→ **Work required**
Transcribe each entry below exactly. Pictures do not go in the copy.

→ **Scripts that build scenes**

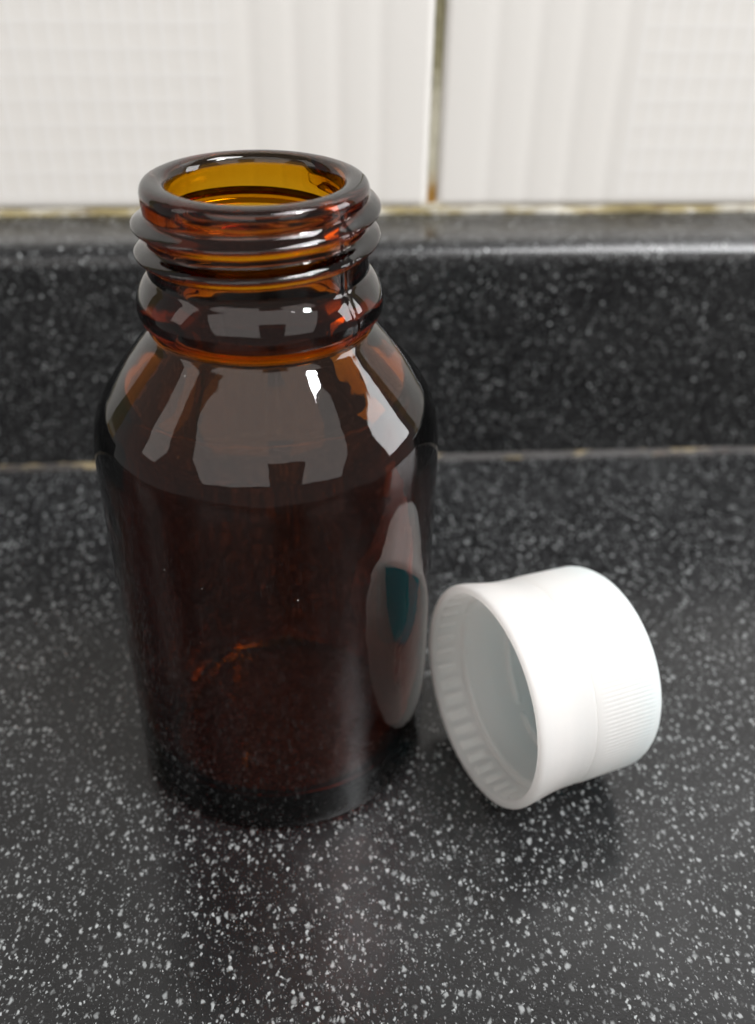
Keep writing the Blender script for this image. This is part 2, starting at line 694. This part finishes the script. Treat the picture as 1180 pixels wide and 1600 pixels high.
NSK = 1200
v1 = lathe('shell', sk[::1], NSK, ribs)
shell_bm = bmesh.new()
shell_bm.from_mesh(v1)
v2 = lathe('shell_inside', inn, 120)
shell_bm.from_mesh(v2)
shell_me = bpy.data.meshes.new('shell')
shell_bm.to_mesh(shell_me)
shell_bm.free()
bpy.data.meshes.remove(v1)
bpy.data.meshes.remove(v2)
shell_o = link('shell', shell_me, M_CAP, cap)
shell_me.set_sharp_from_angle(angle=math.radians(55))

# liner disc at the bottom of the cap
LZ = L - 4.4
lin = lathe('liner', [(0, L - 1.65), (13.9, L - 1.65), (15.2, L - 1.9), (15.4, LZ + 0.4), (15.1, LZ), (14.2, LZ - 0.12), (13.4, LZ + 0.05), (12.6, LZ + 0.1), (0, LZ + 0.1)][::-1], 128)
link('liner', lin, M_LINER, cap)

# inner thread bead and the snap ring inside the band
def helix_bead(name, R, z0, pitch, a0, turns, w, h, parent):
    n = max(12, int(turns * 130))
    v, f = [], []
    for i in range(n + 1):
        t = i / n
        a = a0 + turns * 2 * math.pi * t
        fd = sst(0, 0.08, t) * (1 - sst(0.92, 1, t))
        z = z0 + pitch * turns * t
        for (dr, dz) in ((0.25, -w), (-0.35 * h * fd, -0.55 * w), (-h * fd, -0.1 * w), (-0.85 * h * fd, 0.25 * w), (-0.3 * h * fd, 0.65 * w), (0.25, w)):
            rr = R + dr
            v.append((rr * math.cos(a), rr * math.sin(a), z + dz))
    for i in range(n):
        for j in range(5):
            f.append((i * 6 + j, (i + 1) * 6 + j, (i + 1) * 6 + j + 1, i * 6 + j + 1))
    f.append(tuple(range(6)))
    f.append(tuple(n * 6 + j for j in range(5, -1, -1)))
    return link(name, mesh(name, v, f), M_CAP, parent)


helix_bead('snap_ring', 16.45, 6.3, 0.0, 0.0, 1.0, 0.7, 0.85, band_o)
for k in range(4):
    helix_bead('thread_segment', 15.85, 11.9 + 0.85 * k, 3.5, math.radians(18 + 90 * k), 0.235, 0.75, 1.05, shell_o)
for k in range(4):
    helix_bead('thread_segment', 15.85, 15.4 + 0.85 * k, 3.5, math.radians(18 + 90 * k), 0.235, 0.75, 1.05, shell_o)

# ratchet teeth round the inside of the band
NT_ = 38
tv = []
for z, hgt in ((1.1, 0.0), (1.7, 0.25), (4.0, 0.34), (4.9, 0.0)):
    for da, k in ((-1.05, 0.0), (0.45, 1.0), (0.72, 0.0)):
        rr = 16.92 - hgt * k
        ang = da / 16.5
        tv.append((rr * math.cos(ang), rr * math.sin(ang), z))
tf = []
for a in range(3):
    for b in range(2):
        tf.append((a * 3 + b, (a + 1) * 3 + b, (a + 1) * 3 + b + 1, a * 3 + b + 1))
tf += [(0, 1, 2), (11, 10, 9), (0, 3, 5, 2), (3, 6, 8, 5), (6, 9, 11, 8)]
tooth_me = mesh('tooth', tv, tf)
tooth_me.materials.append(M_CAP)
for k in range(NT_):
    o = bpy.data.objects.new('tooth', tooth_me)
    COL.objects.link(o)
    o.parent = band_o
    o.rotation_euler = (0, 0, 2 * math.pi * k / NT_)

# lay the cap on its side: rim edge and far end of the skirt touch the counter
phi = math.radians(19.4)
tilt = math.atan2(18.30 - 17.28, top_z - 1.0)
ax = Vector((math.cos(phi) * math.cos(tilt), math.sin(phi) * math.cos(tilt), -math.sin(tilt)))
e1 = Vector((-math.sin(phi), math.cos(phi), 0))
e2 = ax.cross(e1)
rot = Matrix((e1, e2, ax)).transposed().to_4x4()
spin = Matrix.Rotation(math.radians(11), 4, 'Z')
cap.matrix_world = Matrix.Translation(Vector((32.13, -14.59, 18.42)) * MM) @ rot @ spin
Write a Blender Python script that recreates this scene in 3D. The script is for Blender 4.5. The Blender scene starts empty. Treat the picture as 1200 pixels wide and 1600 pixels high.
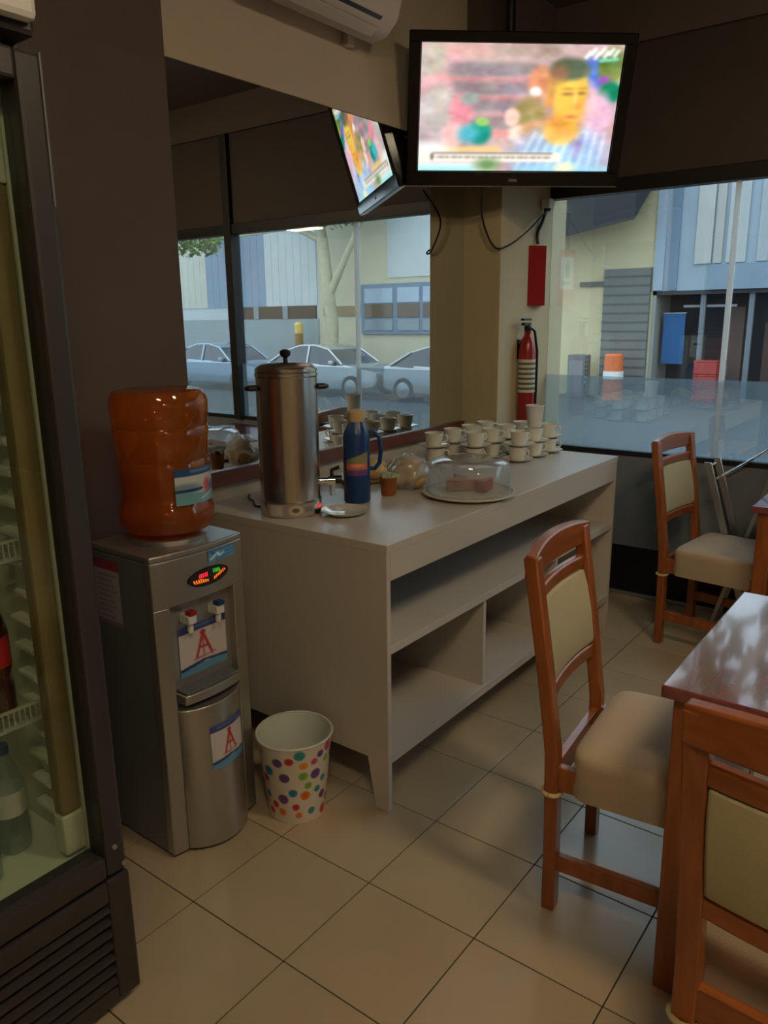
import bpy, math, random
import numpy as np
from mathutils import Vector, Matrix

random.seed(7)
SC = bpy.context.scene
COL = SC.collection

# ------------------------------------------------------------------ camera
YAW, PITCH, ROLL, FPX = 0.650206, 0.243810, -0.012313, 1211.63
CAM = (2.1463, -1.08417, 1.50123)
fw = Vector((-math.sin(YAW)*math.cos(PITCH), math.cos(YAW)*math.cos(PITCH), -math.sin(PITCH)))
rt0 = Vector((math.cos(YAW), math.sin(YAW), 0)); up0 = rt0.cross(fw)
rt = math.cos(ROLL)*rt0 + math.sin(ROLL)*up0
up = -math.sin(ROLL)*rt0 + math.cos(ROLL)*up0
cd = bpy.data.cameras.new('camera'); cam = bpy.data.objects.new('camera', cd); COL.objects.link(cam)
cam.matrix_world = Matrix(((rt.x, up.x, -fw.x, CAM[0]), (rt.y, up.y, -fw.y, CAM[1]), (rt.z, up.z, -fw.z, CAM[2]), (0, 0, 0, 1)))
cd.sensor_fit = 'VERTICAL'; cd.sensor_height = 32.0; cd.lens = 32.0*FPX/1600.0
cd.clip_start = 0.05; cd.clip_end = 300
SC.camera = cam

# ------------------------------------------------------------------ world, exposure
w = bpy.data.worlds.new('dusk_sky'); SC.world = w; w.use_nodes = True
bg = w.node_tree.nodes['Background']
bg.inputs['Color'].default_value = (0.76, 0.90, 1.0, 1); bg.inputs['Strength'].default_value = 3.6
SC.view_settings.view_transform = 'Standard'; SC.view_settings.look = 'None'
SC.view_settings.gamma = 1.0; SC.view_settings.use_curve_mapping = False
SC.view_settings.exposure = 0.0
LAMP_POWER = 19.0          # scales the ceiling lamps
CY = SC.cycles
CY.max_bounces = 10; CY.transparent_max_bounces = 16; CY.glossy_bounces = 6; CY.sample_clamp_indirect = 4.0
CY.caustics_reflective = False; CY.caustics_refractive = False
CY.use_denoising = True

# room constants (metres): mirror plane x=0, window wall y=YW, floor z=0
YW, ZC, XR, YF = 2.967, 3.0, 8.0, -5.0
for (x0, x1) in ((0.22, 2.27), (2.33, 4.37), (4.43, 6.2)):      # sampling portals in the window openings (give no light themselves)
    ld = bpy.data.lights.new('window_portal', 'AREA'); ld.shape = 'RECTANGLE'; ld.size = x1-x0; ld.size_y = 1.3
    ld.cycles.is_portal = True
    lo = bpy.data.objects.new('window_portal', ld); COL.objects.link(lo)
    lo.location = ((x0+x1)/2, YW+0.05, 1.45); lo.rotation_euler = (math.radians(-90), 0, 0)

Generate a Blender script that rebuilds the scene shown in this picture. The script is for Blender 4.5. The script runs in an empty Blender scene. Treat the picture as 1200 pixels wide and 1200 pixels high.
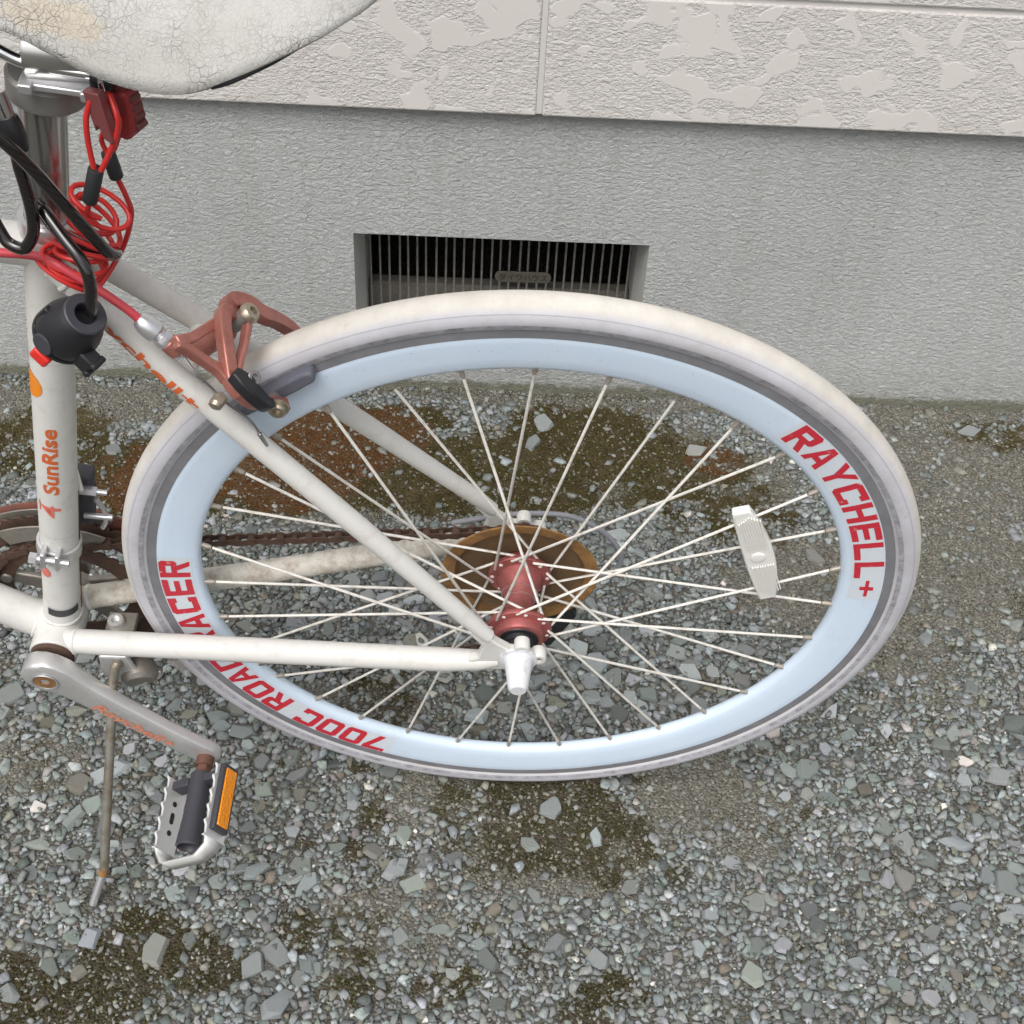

→ **Reply**
Keep writing the Blender script for this image. This is part 2, starting at line 694. This part finishes the script. Treat the picture as 1180 pixels wide and 1600 pixels high.
NSK = 1200
v1 = lathe('shell', sk[::1], NSK, ribs)
shell_bm = bmesh.new()
shell_bm.from_mesh(v1)
v2 = lathe('shell_inside', inn, 120)
shell_bm.from_mesh(v2)
shell_me = bpy.data.meshes.new('shell')
shell_bm.to_mesh(shell_me)
shell_bm.free()
bpy.data.meshes.remove(v1)
bpy.data.meshes.remove(v2)
shell_o = link('shell', shell_me, M_CAP, cap)
shell_me.set_sharp_from_angle(angle=math.radians(55))

# liner disc at the bottom of the cap
LZ = L - 4.4
lin = lathe('liner', [(0, L - 1.65), (13.9, L - 1.65), (15.2, L - 1.9), (15.4, LZ + 0.4), (15.1, LZ), (14.2, LZ - 0.12), (13.4, LZ + 0.05), (12.6, LZ + 0.1), (0, LZ + 0.1)][::-1], 128)
link('liner', lin, M_LINER, cap)

# inner thread bead and the snap ring inside the band
def helix_bead(name, R, z0, pitch, a0, turns, w, h, parent):
    n = max(12, int(turns * 130))
    v, f = [], []
    for i in range(n + 1):
        t = i / n
        a = a0 + turns * 2 * math.pi * t
        fd = sst(0, 0.08, t) * (1 - sst(0.92, 1, t))
        z = z0 + pitch * turns * t
        for (dr, dz) in ((0.25, -w), (-0.35 * h * fd, -0.55 * w), (-h * fd, -0.1 * w), (-0.85 * h * fd, 0.25 * w), (-0.3 * h * fd, 0.65 * w), (0.25, w)):
            rr = R + dr
            v.append((rr * math.cos(a), rr * math.sin(a), z + dz))
    for i in range(n):
        for j in range(5):
            f.append((i * 6 + j, (i + 1) * 6 + j, (i + 1) * 6 + j + 1, i * 6 + j + 1))
    f.append(tuple(range(6)))
    f.append(tuple(n * 6 + j for j in range(5, -1, -1)))
    return link(name, mesh(name, v, f), M_CAP, parent)


helix_bead('snap_ring', 16.45, 6.3, 0.0, 0.0, 1.0, 0.7, 0.85, band_o)
for k in range(4):
    helix_bead('thread_segment', 15.85, 11.9 + 0.85 * k, 3.5, math.radians(18 + 90 * k), 0.235, 0.75, 1.05, shell_o)
for k in range(4):
    helix_bead('thread_segment', 15.85, 15.4 + 0.85 * k, 3.5, math.radians(18 + 90 * k), 0.235, 0.75, 1.05, shell_o)

# ratchet teeth round the inside of the band
NT_ = 38
tv = []
for z, hgt in ((1.1, 0.0), (1.7, 0.25), (4.0, 0.34), (4.9, 0.0)):
    for da, k in ((-1.05, 0.0), (0.45, 1.0), (0.72, 0.0)):
        rr = 16.92 - hgt * k
        ang = da / 16.5
        tv.append((rr * math.cos(ang), rr * math.sin(ang), z))
tf = []
for a in range(3):
    for b in range(2):
        tf.append((a * 3 + b, (a + 1) * 3 + b, (a + 1) * 3 + b + 1, a * 3 + b + 1))
tf += [(0, 1, 2), (11, 10, 9), (0, 3, 5, 2), (3, 6, 8, 5), (6, 9, 11, 8)]
tooth_me = mesh('tooth', tv, tf)
tooth_me.materials.append(M_CAP)
for k in range(NT_):
    o = bpy.data.objects.new('tooth', tooth_me)
    COL.objects.link(o)
    o.parent = band_o
    o.rotation_euler = (0, 0, 2 * math.pi * k / NT_)

# lay the cap on its side: rim edge and far end of the skirt touch the counter
phi = math.radians(19.4)
tilt = math.atan2(18.30 - 17.28, top_z - 1.0)
ax = Vector((math.cos(phi) * math.cos(tilt), math.sin(phi) * math.cos(tilt), -math.sin(tilt)))
e1 = Vector((-math.sin(phi), math.cos(phi), 0))
e2 = ax.cross(e1)
rot = Matrix((e1, e2, ax)).transposed().to_4x4()
spin = Matrix.Rotation(math.radians(11), 4, 'Z')
cap.matrix_world = Matrix.Translation(Vector((32.13, -14.59, 18.42)) * MM) @ rot @ spin
Write a Blender Python script that recreates this scene in 3D. The script is for Blender 4.5. The Blender scene starts empty. Treat the picture as 1200 pixels wide and 1600 pixels high.
import bpy, math, random
import numpy as np
from mathutils import Vector, Matrix

random.seed(7)
SC = bpy.context.scene
COL = SC.collection

# ------------------------------------------------------------------ camera
YAW, PITCH, ROLL, FPX = 0.650206, 0.243810, -0.012313, 1211.63
CAM = (2.1463, -1.08417, 1.50123)
fw = Vector((-math.sin(YAW)*math.cos(PITCH), math.cos(YAW)*math.cos(PITCH), -math.sin(PITCH)))
rt0 = Vector((math.cos(YAW), math.sin(YAW), 0)); up0 = rt0.cross(fw)
rt = math.cos(ROLL)*rt0 + math.sin(ROLL)*up0
up = -math.sin(ROLL)*rt0 + math.cos(ROLL)*up0
cd = bpy.data.cameras.new('camera'); cam = bpy.data.objects.new('camera', cd); COL.objects.link(cam)
cam.matrix_world = Matrix(((rt.x, up.x, -fw.x, CAM[0]), (rt.y, up.y, -fw.y, CAM[1]), (rt.z, up.z, -fw.z, CAM[2]), (0, 0, 0, 1)))
cd.sensor_fit = 'VERTICAL'; cd.sensor_height = 32.0; cd.lens = 32.0*FPX/1600.0
cd.clip_start = 0.05; cd.clip_end = 300
SC.camera = cam

# ------------------------------------------------------------------ world, exposure
w = bpy.data.worlds.new('dusk_sky'); SC.world = w; w.use_nodes = True
bg = w.node_tree.nodes['Background']
bg.inputs['Color'].default_value = (0.76, 0.90, 1.0, 1); bg.inputs['Strength'].default_value = 3.6
SC.view_settings.view_transform = 'Standard'; SC.view_settings.look = 'None'
SC.view_settings.gamma = 1.0; SC.view_settings.use_curve_mapping = False
SC.view_settings.exposure = 0.0
LAMP_POWER = 19.0          # scales the ceiling lamps
CY = SC.cycles
CY.max_bounces = 10; CY.transparent_max_bounces = 16; CY.glossy_bounces = 6; CY.sample_clamp_indirect = 4.0
CY.caustics_reflective = False; CY.caustics_refractive = False
CY.use_denoising = True

# room constants (metres): mirror plane x=0, window wall y=YW, floor z=0
YW, ZC, XR, YF = 2.967, 3.0, 8.0, -5.0
for (x0, x1) in ((0.22, 2.27), (2.33, 4.37), (4.43, 6.2)):      # sampling portals in the window openings (give no light themselves)
    ld = bpy.data.lights.new('window_portal', 'AREA'); ld.shape = 'RECTANGLE'; ld.size = x1-x0; ld.size_y = 1.3
    ld.cycles.is_portal = True
    lo = bpy.data.objects.new('window_portal', ld); COL.objects.link(lo)
    lo.location = ((x0+x1)/2, YW+0.05, 1.45); lo.rotation_euler = (math.radians(-90), 0, 0)

Generate a Blender script that rebuilds the scene shown in this picture. The script is for Blender 4.5. The script runs in an empty Blender scene. Treat the picture as 1200 pixels wide and 1200 pixels high.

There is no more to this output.